Friday, December 11, 1998
An unhealthy obsession
One of the stranger stories to be told one day is how conservatives in Canada wound up playing patsy to the provinces.

How is it, in particular, that conservatives should be lining up behind the provinces' demands for billions of dollars in handouts from the federal government? Or what else would you call the premiers' latest demand: that Ottawa should "return" the $6-billion it has "taken" from transfers to the provinces for health care?

It is remarkable, to begin with, to find conservatives echoing the public sector unions' claim that the problem with Canada's $80-billion health care system is that it is short of funds. It is more remarkable still that they should fall for the premiers' line that this multibillion-dollar raise in their allowances is a matter of respect for provincial autonomy.

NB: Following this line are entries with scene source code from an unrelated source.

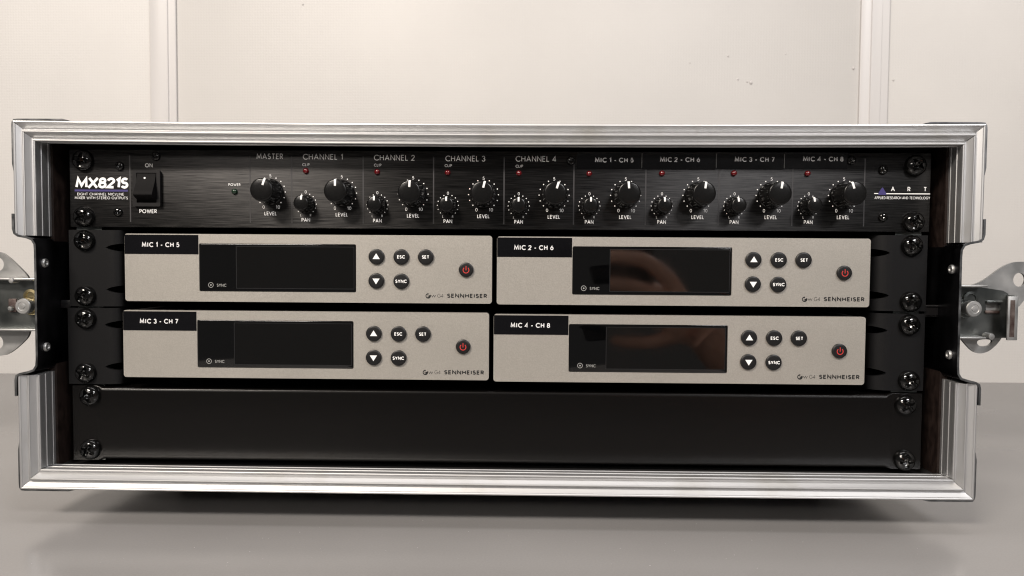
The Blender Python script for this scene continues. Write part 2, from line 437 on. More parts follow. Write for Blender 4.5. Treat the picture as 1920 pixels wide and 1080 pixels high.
# corner plates: thin pressed steel wrapped round each corner
def corner(sx, top, lx, lz):
    bm = bmesh.new(); t = 1.0
    sz = 1 if top else -1; zz = ZTOP if top else ZBOT
    inner = [(lx, .12), (lx + 3, .12), (XO - 2.5, .12), (XO - .8, .12), (XO + .12, -.5), (XO + .12, -3), (XO + .12, 4 - lz), (XO + .12, -lz)]
    outer = [(lx, .3), (lx + 3, t), (XO - 2.5, t), (XO - .2, t * .75), (XO + t * .8, -.8), (XO + t, -3), (XO + t, 4 - lz), (XO + .3, -lz)]
    f = lambda p, y: bm.verts.new((sx * p[0], y, Zc(zz + sz * p[1])))
    rows = [[f(i_, -17.3), f(o_, -17.3), f(o_, 14), f(i_, 14)] for i_, o_ in zip(inner, outer)]
    for a_, b_ in zip(rows, rows[1:]):
        for k in range(4): bm.faces.new((a_[k], a_[(k + 1) % 4], b_[(k + 1) % 4], b_[k]))
    bm.faces.new(rows[0]); bm.faces.new(rows[-1])
    finish(bm, 'corner_plate', M['steel_edge'], case, None, 0)
corner(-1, True, 231, 27); corner(1, True, 229, 27); corner(-1, False, 231, 26); corner(1, False, 234, 26)
# latch dishes: bent sheet either side
def dish(sx):
    path = [(262.0, -37.8), (262.0, -46.0), (261.2, -48.8), (259.0, -50.3), (254.2, -51.2), (251.6, -52.2), (250.3, -54.4), (250.1, -58),
            (250.3, -117), (250.6, -120.6), (252.0, -122.8), (254.8, -123.8), (259.6, -124.9), (261.7, -126.2), (262.3, -128.6), (262.3, -137.6)]
    t = 1.15; inner = []
    for i, p in enumerate(path):
        a_ = path[max(i - 1, 0)]; b_ = path[min(i + 1, len(path) - 1)]
        dx, dz = b_[0] - a_[0], b_[1] - a_[1]; L_ = math.hypot(dx, dz)
        inner.append((p[0] + dz / L_ * t, p[1] - dx / L_ * t))
    poly = path + inner[::-1]
    bm = bmesh.new()
    loops(bm, [[(sx * x, y, Zc(z)) for x, z in poly] for y in (-18.3, 60)])
    o = finish(bm, 'latch_dish', M['dish'], case, None, 35)
    # bright cut edge of the sheet
    bm = bmesh.new()
    loops(bm, [[(sx * (x + (.0)), y, Zc(z)) for x, z in poly] for y in (-18.55, -18.32)])
    finish(bm, 'sheet_edge', M['steel_edge'], o, None, 35)
    for zr in ((-64.6, -111.2)):
        b2 = bmesh.new(); lathe(b2, [(2.6, 0), (2.5, -.8), (2.1, -1.3), (1.2, -1.35), (.9, -.7), (.3, -.7)], 24)
        r = finish(b2, 'rivet', M['steel'], o, None, 45)
        r.location = Vector((sx * 249.0, -11.5, Zc(zr))) * S; r.rotation_euler = (0, 0, sx * -PI / 2)
    b2 = bmesh.new(); box(b2, sx * 248.9, sx * 242.5, 1.5, 4.0, Zc(-90.6), Zc(-85.8), .9)
    for v in b2.verts: pass
    finish(b2, 'locating_tab', M['bezel'], o)
    return o
dish(-1); dish(1)

# butterfly latches
def latch(sx):
    root = bpy.data.objects.new('butterfly_latch', None); COL.objects.link(root); root.parent = case; root.empty_display_size = .01
    def P(pts): return [(sx * x, Zc(z)) for x, z in pts]
    # wing plate
    bm = bmesh.new()
    if sx > 0:
        up = chaikin([(258, -75), (266, -73.2), (272, -70.5), (281.5, -62.8), (288, -60.2), (296, -60.4), (302, -65), (302, -72), (295, -80), (289, -88), (258, -88)], 2)
        plate(bm, P(up), [P(circ(290.8, -70.3, 3.4, 18, 1.15))], -3.0, -1.4)
        lo = chaikin([(258, -94), (258, -101), (262, -106), (266.5, -110.6), (271, -111.8), (276, -110), (281, -105), (284, -99), (284, -94)], 2)
        plate(bm, P(lo), [P(chaikin([(269, -103.8), (276.5, -103.4), (277.4, -105), (275, -107.4), (270.5, -107.6), (268.6, -106)], 2))], -3.0, -1.4)
    else:
        up = chaikin([(257, -76), (262.8, -75.5), (264, -72.6), (266, -70), (276.3, -60), (281, -58.3), (288, -58.6), (296, -63), (300, -74), (300, -84), (257, -84)], 1)
        plate(bm, P(up), [P(circ(281.3, -65.6, 3.6, 18, 1.1))], -3.0, -1.4)
        lo = chaikin([(257, -92), (257, -101), (263.5, -103), (264.5, -106.2), (266.5, -108.8), (273.5, -115), (279, -117.8), (287, -117.2), (296, -112), (299, -104), (299, -92)], 1)
        plate(bm, P(lo), [P(circ(282.6, -110, 3.6, 18, 1.1))], -3.0, -1.4)
    bmesh.ops.bevel(bm, geom=[e for e in bm.edges if len(e.link_faces) == 2 and e.calc_face_angle(0) > 1.2], offset=.3, segments=1, affect='EDGES')
    finish(bm, 'latch_wing', M['steel'], root, None, 30)
    # channel shaped cam housing: back web, two flanges, bent end lip
    xe = 283.5 if sx > 0 else 296
    xf = 268 if sx > 0 else 296
    bm = bmesh.new()
    def bx(x0, x1, *r): box(bm, min(sx * x0, sx * x1), max(sx * x0, sx * x1), *r)
    web = [(252, -73.2), (xf, -73.2), (xf + .8, -74.6), (xe - 3, -76.3) if sx > 0 else (xe, -74), (xe, -78) if sx > 0 else (xe, -76), (xe, -102.4), (252, -102.4)]
    hole = chaikin([(271.5, -82), (279.5, -82.6), (279.5, -88), (271.5, -88.6)], 1) if sx > 0 else chaikin([(267.6, -85), (272.5, -85), (272.5, -92), (267.6, -92)], 1)
    plate(bm, P(web), [P(hole)], -5.4, -4.2)
    finish(bm, 'cam_housing', M['steel_dark'], root, None, 30)
    for zf in (-74.3, -102.5):
        bm = bmesh.new(); bx(252, xf, -12.5, -5.5, Zc(zf), Zc(zf + 1.2), .35)
        finish(bm, 'housing_flange', M['steel'], root, None, 30)
    if sx > 0:
        bm = bmesh.new(); bx(xe - 1.2, xe, -13, -5.5, Zc(-102.3), Zc(-78.6), .3); finish(bm, 'end_wall', M['steel_dark'], root, None, 30)
        bm = bmesh.new(); bx(xe - 5.6, xe, -14.2, -13.0, Zc(-102.8), Zc(-79.0), .4)
        e_ = finish(bm, 'end_lip', M['steel'], root, None, 30)
        bm = bmesh.new(); box(bm, xe - 4.4, xe - 1.9, -14.32, -14.1, Zc(-101), Zc(-81)); finish(bm, 'worn_strip', M['rust'], root)
        bm = bmesh.new(); box(bm, 271.2, 280, -6.6, -5.6, Zc(-83.2), Zc(-81.8), .3); finish(bm, 'housing_flange', M['steel_dark'], root)
        bm = bmesh.new(); box(bm, 270.6, 278.5, -6.6, -5.6, Zc(-88.9), Zc(-87.2), .5); finish(bm, 'spring_end', M['rust'], root)
        bm = bmesh.new(); lathe(bm, [(1.9, -8), (1.9, -13), (1.5, -13.6), (.4, -13.7)], 16, (270.2, Zc(-101.0))); finish(bm, 'rivet', M['steel'], root)
        pin = (260.3, -86.0); wash = (262.6, -80.8)
    else:
        bm = bmesh.new(); box(bm, -272.8, -268.2, -7.2, -5.6, Zc(-92.4), Zc(-84.8), .5)
        finish(bm, 'spring_end', M['rust'], root)
        bm = bmesh.new(); lathe(bm, [(1.5, -5.6), (1.5, -8.4), (1.1, -9), (.3, -9.1)], 14, (-270.8, Zc(-90.2))); finish(bm, 'rivet', M['steel'], root)
        bm = bmesh.new(); lathe(bm, [(1.6, -8), (1.6, -12.8), (1.2, -13.3), (.4, -13.4)], 14, (-266.8, Zc(-74.4))); finish(bm, 'rivet', M['steel'], root)
        pin = (260.3, -88.6); wash = (260.6, -83.4)
    bm = bmesh.new()
    lathe(bm, [(3.4, -5.6), (3.4, -9.5), (4.3, -9.6), (4.3, -13.2), (3.9, -13.7), (2.6, -13.75), (2.4, -13.55), (1.5, -13.55), (1.3, -13.8), (.2, -13.85)], 36, (sx * pin[0], Zc(pin[1])))
    finish(bm, 'pivot_pin', M['steel'], root, None, 35)
    bm = bmesh.new()
    lathe(bm, [(4.0, -5.7), (4.0, -6.6), (2.6, -6.8), (2.5, -6.2), (.4, -6.2)], 28, (sx * wash[0], Zc(wash[1])))
    lathe(bm, [(5.4, -5.5), (5.4, -6.0), (5.0, -6.3), (.5, -6.3)], 28, (sx * pin[0], Zc(pin[1])))
    finish(bm, 'washer', M['brass'] if sx < 0 else M['steel_dark'], root, None, 35)
latch(-1); latch(1)

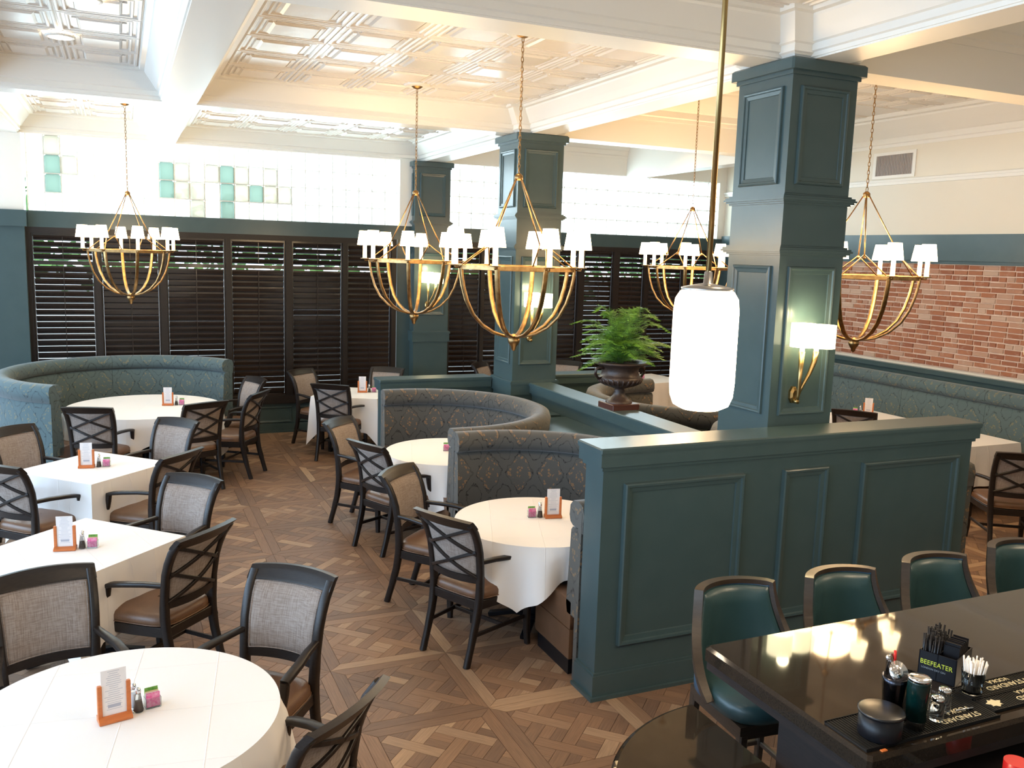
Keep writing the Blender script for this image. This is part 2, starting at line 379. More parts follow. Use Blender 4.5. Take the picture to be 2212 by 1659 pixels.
# ---- floor: parquet panels
def clip(poly, x0, x1, y0, y1):
    def cl(P, f, g):
        out = []
        for i in range(len(P)):
            a, b = P[i], P[(i+1) % len(P)]; fa, fb = f(a), f(b)
            if fa >= 0: out.append(a)
            if (fa >= 0) != (fb >= 0):
                t = fa/(fa-fb); out.append((a[0]+(b[0]-a[0])*t, a[1]+(b[1]-a[1])*t))
        return out
    for f in (lambda q: q[0]-x0, lambda q: x1-q[0], lambda q: q[1]-y0, lambda q: y1-q[1]):
        poly = cl(poly, f, None)
        if len(poly) < 3: return []
    return poly
def panel_pieces(x0, y0, S_, rnd):
    g = .0012; bw = .078; out = []
    x1, y1 = x0+S_, y0+S_
    out.append(([(x0+g, y0+g), (x1-g, y0+g), (x1-bw-g, y0+bw-g), (x0+bw+g, y0+bw-g)], 0))
    out.append(([(x0+bw+g, y1-bw+g), (x1-bw-g, y1-bw+g), (x1-g, y1-g), (x0+g, y1-g)], 0))
    out.append(([(x0+g, y0+g*2), (x0+bw-g, y0+bw+g), (x0+bw-g, y1-bw-g), (x0+g, y1-g*2)], pi/2))
    out.append(([(x1-bw+g, y0+bw+g), (x1-g, y0+g*2), (x1-g, y1-g*2), (x1-bw+g, y1-bw-g)], pi/2))
    ix0, ix1, iy0, iy1 = x0+bw+g, x1-bw-g, y0+bw+g, y1-bw-g
    cx, cy = (x0+x1)/2, (y0+y1)/2; p = .2165; wd = .082; h = sqrt(.5)
    def tr(u, v): return (cx+(u-v)*h, cy+(u+v)*h)
    for i in range(-3, 4):
        for j in range(-3, 4):
            u, v = i*p, j*p
            if (i+j) % 2 == 0: r = (u-p+wd/2+g, u+p-wd/2-g, v-wd/2+g, v+wd/2-g); a = pi/4
            else: r = (u-wd/2+g, u+wd/2-g, v-p+wd/2+g, v+p-wd/2-g); a = 3*pi/4
            P = clip([tr(r[0], r[2]), tr(r[1], r[2]), tr(r[1], r[3]), tr(r[0], r[3])], ix0, ix1, iy0, iy1)
            if len(P) > 2: out.append((P, a))
            a0, a1, b0, b1 = u+wd/2+g, u+p-wd/2-g, v+wd/2+g, v+p-wd/2-g
            if (i+j) % 2: qs = [((a0, a1, b0, (b0+b1)/2-g/2), pi/4), ((a0, a1, (b0+b1)/2+g/2, b1), pi/4)]
            else: qs = [((a0, (a0+a1)/2-g/2, b0, b1), 3*pi/4), (((a0+a1)/2+g/2, a1, b0, b1), 3*pi/4)]
            for r, a in qs:
                P = clip([tr(r[0], r[2]), tr(r[1], r[2]), tr(r[1], r[3]), tr(r[0], r[3])], ix0, ix1, iy0, iy1)
                if len(P) > 2: out.append((P, a))
    def A(P): return abs(sum(P[i][0]*P[(i+1) % len(P)][1]-P[(i+1) % len(P)][0]*P[i][1] for i in range(len(P))))/2
    return [(P, a) for P, a in out if A(P) > .0006]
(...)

When the National Action Committee on the Status of Women rails that any reduction in their federal grant is a threat to their "independence" as an advocacy group, conservatives are the first to snicker. What kind of independence, they ask, is dependent on government handouts? But when the premiers demand respect for their exclusive jurisdiction over health should take the form of billions of suspiciously federal-looking dollars, the right applauds.

A principled conservative might say that, if health care is indeed a provincial responsibility, the provinces should pay for it. Rather than increase federal transfers to the provinces, then, a principled conservative would insist they should be cut to zero.

True, this would eliminate any leverage Ottawa might have to enforce national standards, but at least we'd know who to blame if the system fell apart.

What, instead, is the premiers' version of "exclusive provincial jurisdiction?" That the federal government should underwrite provincial health-care programs, as before, only in larger amounts, and with no strings attached. We would have all the blurred accountability of the present system, but with none of the conditions that alone justify federal participation in the first place.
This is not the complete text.